After her son’s death, Shakur fought an extended legal battle over the rights to his unreleased recordings. She became chief executive of Amaru Entertainment/Amaru Records, which released albums of her son’s music including “R U Still Down? (Remember Me)” (1997) and “Loyal to the Game” (2004). She was the executive producer of the documentary “Tupac: Resurrection” (2003).

For a period, Shakur also ran the Tupac Amaru Shakur Foundation in Georgia.

Shakur was born Alice Faye Williams in Lumberton, North Carolina, on Jan. 10, 1947. She grew up in New York, where she took the name Afeni Shakur around the time that she joined the Black Panther movement.
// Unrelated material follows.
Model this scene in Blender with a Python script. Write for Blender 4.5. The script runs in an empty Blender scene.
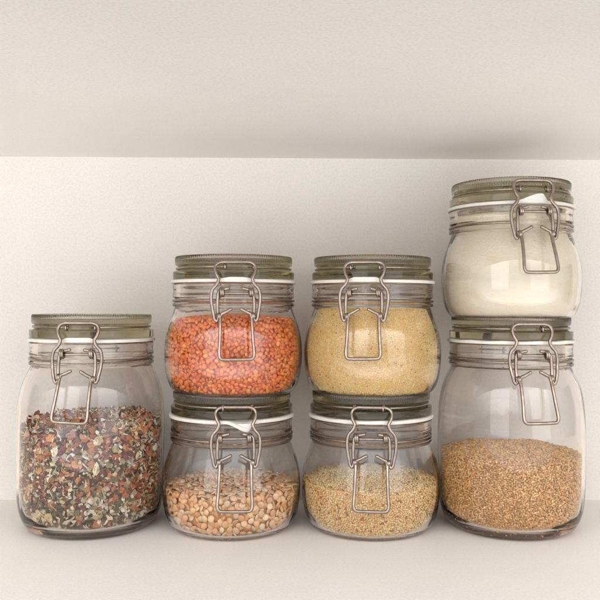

She traced her activism to the horror of seeing photographs of the lifeless body of Emmett Till, the young black man lynched in Mississippi in 1955 for allegedly whistling at a white woman.

Shakur became pregnant with her son while on bail in the conspiracy trial. She never revealed the identity of the father, Newsday reported in 1993. She named her baby after the Incan ruler Tupac Amaru.

She was married several times, most recently to Gust Davis. They were divorced. A complete list of survivors was not immediately available.

Shakur was the subject of a biography, “Afeni Shakur: Evolution of a Revolutionary” (2004), by actress Jasmine Guy.

In an interview with the Ottawa Citizen, Shakur once reflected on questions about the presence of violence in her son’s music.

“I think we are in denial about our own violence when we look at the rap community and say, ‘That’s where the violence is,’ ” she said. “Violence. Is there any place we can go right now where there isn’t any? I’d love to be there.”